-------- Given material --------

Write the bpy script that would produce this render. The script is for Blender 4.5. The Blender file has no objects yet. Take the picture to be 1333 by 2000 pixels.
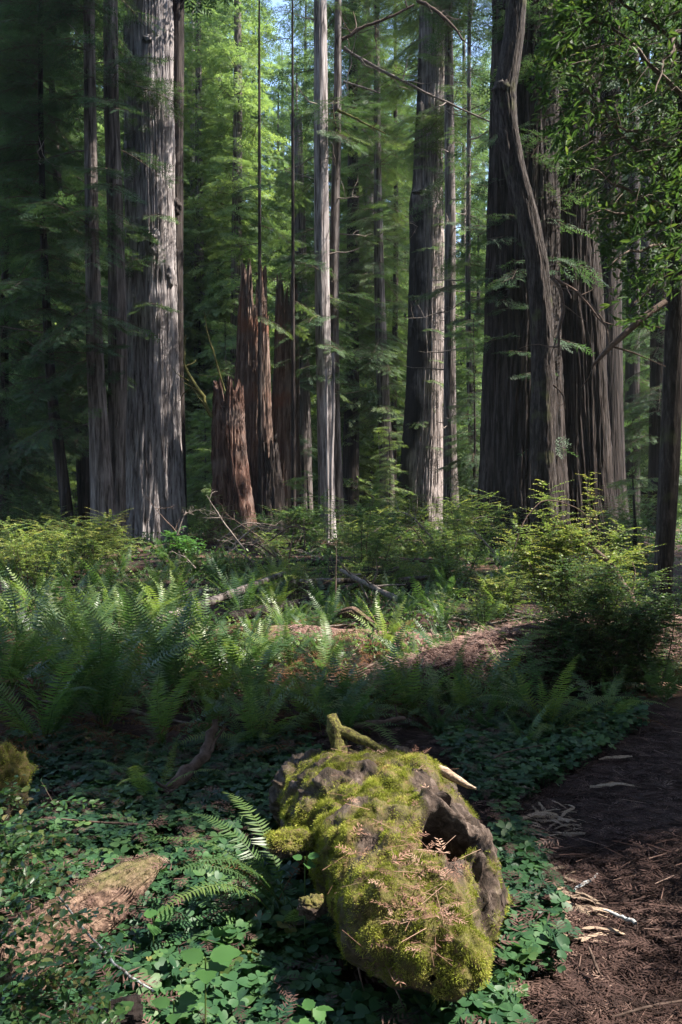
import bpy, math, random
import numpy as np
from mathutils import Vector, Matrix

# ------------------------------------------------------------------ camera, sky, sun, exposure
SC = bpy.context.scene
COL = SC.collection
CAMZ, FPX, CX, HY = 1.5, 1555.0, 666.5, 1000.0
cd = bpy.data.cameras.new('camera')
cd.sensor_fit = 'VERTICAL'; cd.sensor_height = 36.0; cd.lens = 28.0
cd.clip_start = 0.05; cd.clip_end = 2000
co = bpy.data.objects.new('camera', cd); COL.objects.link(co)
co.location = (0, 0, CAMZ); co.rotation_euler = (math.radians(90), 0, 0)
SC.camera = co

SUN = np.array([0.61, -0.06, 0.78]); SUN /= np.linalg.norm(SUN)
w = bpy.data.worlds.new('World'); SC.world = w; w.use_nodes = True
nt = w.node_tree
sky = nt.nodes.new('ShaderNodeTexSky'); sky.sky_type = 'NISHITA'; sky.sun_disc = False
sky.sun_elevation = math.asin(SUN[2]); sky.sun_rotation = math.atan2(SUN[0], SUN[1])
bg = nt.nodes['Background']; bg.inputs['Strength'].default_value = 0.15
nt.links.new(sky.outputs[0], bg.inputs['Color'])
ld = bpy.data.lights.new('sun', 'SUN'); ld.energy = 5.0; ld.angle = math.radians(0.5); ld.color = (1.0, 0.93, 0.82)
lo = bpy.data.objects.new('sun', ld); COL.objects.link(lo)
lo.rotation_euler = Vector(SUN).to_track_quat('Z', 'Y').to_euler()
SC.view_settings.view_transform = 'Standard'; SC.view_settings.look = 'None'
SC.view_settings.exposure = 2.0; SC.view_settings.gamma = 1.0
cy = SC.cycles
cy.max_bounces = 6; cy.diffuse_bounces = 4; cy.glossy_bounces = 2; cy.transmission_bounces = 4
cy.transparent_max_bounces = 4; cy.caustics_reflective = False; cy.caustics_refractive = False
cy.use_denoising = True

R = np.random.default_rng(7)
PI = math.pi

# ------------------------------------------------------------------ noise
_rg = np.random.default_rng(99)
_PERM = np.concatenate([_rg.permutation(256)] * 3)
_GR = _rg.normal(size=(256, 3)); _GR /= np.linalg.norm(_GR, axis=1)[:, None]

def pnoise(p):
    p = np.asarray(p, float); i = np.floor(p).astype(int); f = p - i; i &= 255
    u = f * f * f * (f * (f * 6 - 15) + 10)
    out = 0
    for dx in (0, 1):
        for dy in (0, 1):
            for dz in (0, 1):
                h = _PERM[_PERM[_PERM[(i[..., 0] + dx) & 255] + ((i[..., 1] + dy) & 255)] + ((i[..., 2] + dz) & 255)]
                d = f - np.array([dx, dy, dz])
                wgt = (u[..., 0] if dx else 1 - u[..., 0]) * (u[..., 1] if dy else 1 - u[..., 1]) * (u[..., 2] if dz else 1 - u[..., 2])
                out = out + wgt * np.sum(_GR[h] * d, axis=-1)
    return out * 1.5

def fbm(p, o=4):
    p = np.asarray(p, float); s = 0; a = 1; t = 0
    for k in range(o):
        s = s + a * pnoise(p * 2 ** k + 17.3 * k); t += a; a *= .5
    return s / t

def sstep(x, a, b):
    t = np.clip((np.asarray(x, float) - a) / (b - a), 0, 1); return t * t * (3 - 2 * t)

# ------------------------------------------------------------------ terrain
def terrain(x, y):
    x = np.asarray(x, float); y = np.asarray(y, float)
    z = 0.55 * sstep(y, 9, 27)
    z = z + np.where(y > 29, 0.07 * (y - 29) ** 2 / (np.abs(y - 29) + 8), 0)
    z = z + 0.16 * np.maximum(0, y - 65)
    z = z + 0.05 * sstep(x, .7, 2.2) * (1 - sstep(y, 5, 9))
    z = z - 0.06 * sstep(-x, .2, 2.) * (1 - sstep(y, 5, 9))
    q = np.stack([x * .55, y * .55, 0 * x + 3.3], -1)
    z = z + 0.10 * fbm(q, 3) * (0.35 + 0.65 * sstep(y, 4, 10))
    z = z + 0.26 * np.exp(-(((x - 1.55) / .36) ** 2 + ((y - 3.0) / .55) ** 2))
    z = z + 0.35 * fbm(q * .22, 2) * sstep(y, 14, 30)
    q2 = np.stack([x * 5, y * 5, 0 * x + 9.3], -1)
    z = z + 0.025 * fbm(q2, 3)
    return z

def tz(x, y):
    return float(terrain(np.array([x]), np.array([y]))[0])

def P(px, py, Y):
    return np.array([(px - CX) / FPX * Y, Y, CAMZ + (HY - py) / FPX * Y])

def G(px, py):
    """ground point seen at a pixel"""
    dx, dz = (px - CX) / FPX, (HY - py) / FPX
    Y = 1.5
    while Y < 150:
        if CAMZ + dz * Y <= tz(dx * Y, Y): break
        Y += .05 if Y < 15 else .3
    return np.array([dx * Y, Y, tz(dx * Y, Y)])

# ------------------------------------------------------------------ gaps cut in the canopy so sun lands on chosen spots (centre, radius, share of boughs missing)
GAPS = []
def gap(px, py, Y, r, pr=1.0):
    GAPS.append((P(px, py, Y), r, pr))
gap(750, 1660, 2.7, .2); gap(790, 1790, 2.45, .16); gap(760, 1545, 3.2, .3)
gap(150, 1780, 2.8, .1, .55); gap(90, 1780, 1.8, .26); gap(30, 1500, 3.6, .45)
gap(400, 1190, 10.5, 1.7, .86); gap(560, 1260, 8.6, .9, .95); gap(430, 1335, 6.6, .4); gap(230, 1100, 14, 2.3, .82); gap(50, 1080, 15, 1.5)
gap(690, 1200, 10., .55); gap(880, 1290, 6.9, .55); gap(805, 1250, 7.4, .5); gap(330, 1290, 8, .8, .7)
gap(1120, 980, 9.5, 1.0); gap(1210, 1010, 9.5, .9); gap(1110, 1100, 9.6, .7, .8); gap(940, 1150, 11, .9, .9); gap(980, 1215, 8.8, .35)
gap(1330, 1230, 9, .6); gap(1325, 1330, 7.2, .35); gap(330, 1080, 19, 1.4)
gap(840, 930, 34, 2.3); gap(850, 740, 34, 1.5); gap(845, 250, 34, 1.2, .6); gap(840, 580, 34, 1.6, .7); gap(735, 1020, 36, 4); gap(900, 1080, 22, 1.6)
gap(318, 900, 25.5, 1.2, .9); gap(318, 560, 25.5, 1.4, .9); gap(315, 230, 25.5, 1.6, .9); gap(316, 730, 25.5, .9, .8); gap(180, 620, 23.5, 1.2, .7); gap(130, 450, 27, 2., .7); gap(60, 700, 26, 1.6, .6); gap(30, 300, 27, 2.4, .7); gap(190, 900, 23.5, 1., .6); gap(820, 1085, 18, 1.3); gap(650, 1080, 20, 1.2); gap(480, 1090, 20, 1.)
gap(627, 500, 27, 1.2); gap(625, 200, 27, 1.2); gap(880, 700, 32, 1.5, .7); gap(580, 920, 22, 1.2)
gap(880, 340, 30, 1.6); gap(1110, 330, 11, 1.0); gap(1060, 110, 11, 1.1); gap(1180, 480, 11, .7, .7); gap(1235, 850, 13, .7); gap(1235, 740, 13, .6)
gap(660, 900, 26, 1.4, .7); gap(1070, 1620, 3.4, .12, .75)
gap(225, 400, 24, 1.6, .6); gap(450, 1230, 9.5, 1.0); gap(620, 1330, 6.6, .4, .8)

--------

# The problem
Leave the images out, please, and restate each line word for word.

# Solution
Write the bpy script that would produce this render. The script is for Blender 4.5. The Blender file has no objects yet. Take the picture to be 1333 by 2000 pixels.
import bpy, math, random
import numpy as np
from mathutils import Vector, Matrix

# ------------------------------------------------------------------ camera, sky, sun, exposure
SC = bpy.context.scene
COL = SC.collection
CAMZ, FPX, CX, HY = 1.5, 1555.0, 666.5, 1000.0
cd = bpy.data.cameras.new('camera')
cd.sensor_fit = 'VERTICAL'; cd.sensor_height = 36.0; cd.lens = 28.0
cd.clip_start = 0.05; cd.clip_end = 2000
co = bpy.data.objects.new('camera', cd); COL.objects.link(co)
co.location = (0, 0, CAMZ); co.rotation_euler = (math.radians(90), 0, 0)
SC.camera = co

SUN = np.array([0.61, -0.06, 0.78]); SUN /= np.linalg.norm(SUN)
w = bpy.data.worlds.new('World'); SC.world = w; w.use_nodes = True
nt = w.node_tree
sky = nt.nodes.new('ShaderNodeTexSky'); sky.sky_type = 'NISHITA'; sky.sun_disc = False
sky.sun_elevation = math.asin(SUN[2]); sky.sun_rotation = math.atan2(SUN[0], SUN[1])
bg = nt.nodes['Background']; bg.inputs['Strength'].default_value = 0.15
nt.links.new(sky.outputs[0], bg.inputs['Color'])
ld = bpy.data.lights.new('sun', 'SUN'); ld.energy = 5.0; ld.angle = math.radians(0.5); ld.color = (1.0, 0.93, 0.82)
lo = bpy.data.objects.new('sun', ld); COL.objects.link(lo)
lo.rotation_euler = Vector(SUN).to_track_quat('Z', 'Y').to_euler()
SC.view_settings.view_transform = 'Standard'; SC.view_settings.look = 'None'
SC.view_settings.exposure = 2.0; SC.view_settings.gamma = 1.0
cy = SC.cycles
cy.max_bounces = 6; cy.diffuse_bounces = 4; cy.glossy_bounces = 2; cy.transmission_bounces = 4
cy.transparent_max_bounces = 4; cy.caustics_reflective = False; cy.caustics_refractive = False
cy.use_denoising = True

R = np.random.default_rng(7)
PI = math.pi

# ------------------------------------------------------------------ noise
_rg = np.random.default_rng(99)
_PERM = np.concatenate([_rg.permutation(256)] * 3)
_GR = _rg.normal(size=(256, 3)); _GR /= np.linalg.norm(_GR, axis=1)[:, None]

def pnoise(p):
    p = np.asarray(p, float); i = np.floor(p).astype(int); f = p - i; i &= 255
    u = f * f * f * (f * (f * 6 - 15) + 10)
    out = 0
    for dx in (0, 1):
        for dy in (0, 1):
            for dz in (0, 1):
                h = _PERM[_PERM[_PERM[(i[..., 0] + dx) & 255] + ((i[..., 1] + dy) & 255)] + ((i[..., 2] + dz) & 255)]
                d = f - np.array([dx, dy, dz])
                wgt = (u[..., 0] if dx else 1 - u[..., 0]) * (u[..., 1] if dy else 1 - u[..., 1]) * (u[..., 2] if dz else 1 - u[..., 2])
                out = out + wgt * np.sum(_GR[h] * d, axis=-1)
    return out * 1.5

def fbm(p, o=4):
    p = np.asarray(p, float); s = 0; a = 1; t = 0
    for k in range(o):
        s = s + a * pnoise(p * 2 ** k + 17.3 * k); t += a; a *= .5
    return s / t

def sstep(x, a, b):
    t = np.clip((np.asarray(x, float) - a) / (b - a), 0, 1); return t * t * (3 - 2 * t)

# ------------------------------------------------------------------ terrain
def terrain(x, y):
    x = np.asarray(x, float); y = np.asarray(y, float)
    z = 0.55 * sstep(y, 9, 27)
    z = z + np.where(y > 29, 0.07 * (y - 29) ** 2 / (np.abs(y - 29) + 8), 0)
    z = z + 0.16 * np.maximum(0, y - 65)
    z = z + 0.05 * sstep(x, .7, 2.2) * (1 - sstep(y, 5, 9))
    z = z - 0.06 * sstep(-x, .2, 2.) * (1 - sstep(y, 5, 9))
    q = np.stack([x * .55, y * .55, 0 * x + 3.3], -1)
    z = z + 0.10 * fbm(q, 3) * (0.35 + 0.65 * sstep(y, 4, 10))
    z = z + 0.26 * np.exp(-(((x - 1.55) / .36) ** 2 + ((y - 3.0) / .55) ** 2))
    z = z + 0.35 * fbm(q * .22, 2) * sstep(y, 14, 30)
    q2 = np.stack([x * 5, y * 5, 0 * x + 9.3], -1)
    z = z + 0.025 * fbm(q2, 3)
    return z

def tz(x, y):
    return float(terrain(np.array([x]), np.array([y]))[0])

def P(px, py, Y):
    return np.array([(px - CX) / FPX * Y, Y, CAMZ + (HY - py) / FPX * Y])

def G(px, py):
    """ground point seen at a pixel"""
    dx, dz = (px - CX) / FPX, (HY - py) / FPX
    Y = 1.5
    while Y < 150:
        if CAMZ + dz * Y <= tz(dx * Y, Y): break
        Y += .05 if Y < 15 else .3
    return np.array([dx * Y, Y, tz(dx * Y, Y)])

# ------------------------------------------------------------------ gaps cut in the canopy so sun lands on chosen spots (centre, radius, share of boughs missing)
GAPS = []
def gap(px, py, Y, r, pr=1.0):
    GAPS.append((P(px, py, Y), r, pr))
gap(750, 1660, 2.7, .2); gap(790, 1790, 2.45, .16); gap(760, 1545, 3.2, .3)
gap(150, 1780, 2.8, .1, .55); gap(90, 1780, 1.8, .26); gap(30, 1500, 3.6, .45)
gap(400, 1190, 10.5, 1.7, .86); gap(560, 1260, 8.6, .9, .95); gap(430, 1335, 6.6, .4); gap(230, 1100, 14, 2.3, .82); gap(50, 1080, 15, 1.5)
gap(690, 1200, 10., .55); gap(880, 1290, 6.9, .55); gap(805, 1250, 7.4, .5); gap(330, 1290, 8, .8, .7)
gap(1120, 980, 9.5, 1.0); gap(1210, 1010, 9.5, .9); gap(1110, 1100, 9.6, .7, .8); gap(940, 1150, 11, .9, .9); gap(980, 1215, 8.8, .35)
gap(1330, 1230, 9, .6); gap(1325, 1330, 7.2, .35); gap(330, 1080, 19, 1.4)
gap(840, 930, 34, 2.3); gap(850, 740, 34, 1.5); gap(845, 250, 34, 1.2, .6); gap(840, 580, 34, 1.6, .7); gap(735, 1020, 36, 4); gap(900, 1080, 22, 1.6)
gap(318, 900, 25.5, 1.2, .9); gap(318, 560, 25.5, 1.4, .9); gap(315, 230, 25.5, 1.6, .9); gap(316, 730, 25.5, .9, .8); gap(180, 620, 23.5, 1.2, .7); gap(130, 450, 27, 2., .7); gap(60, 700, 26, 1.6, .6); gap(30, 300, 27, 2.4, .7); gap(190, 900, 23.5, 1., .6); gap(820, 1085, 18, 1.3); gap(650, 1080, 20, 1.2); gap(480, 1090, 20, 1.)
gap(627, 500, 27, 1.2); gap(625, 200, 27, 1.2); gap(880, 700, 32, 1.5, .7); gap(580, 920, 22, 1.2)
gap(880, 340, 30, 1.6); gap(1110, 330, 11, 1.0); gap(1060, 110, 11, 1.1); gap(1180, 480, 11, .7, .7); gap(1235, 850, 13, .7); gap(1235, 740, 13, .6)
gap(660, 900, 26, 1.4, .7); gap(1070, 1620, 3.4, .12, .75)
gap(225, 400, 24, 1.6, .6); gap(450, 1230, 9.5, 1.0); gap(620, 1330, 6.6, .4, .8)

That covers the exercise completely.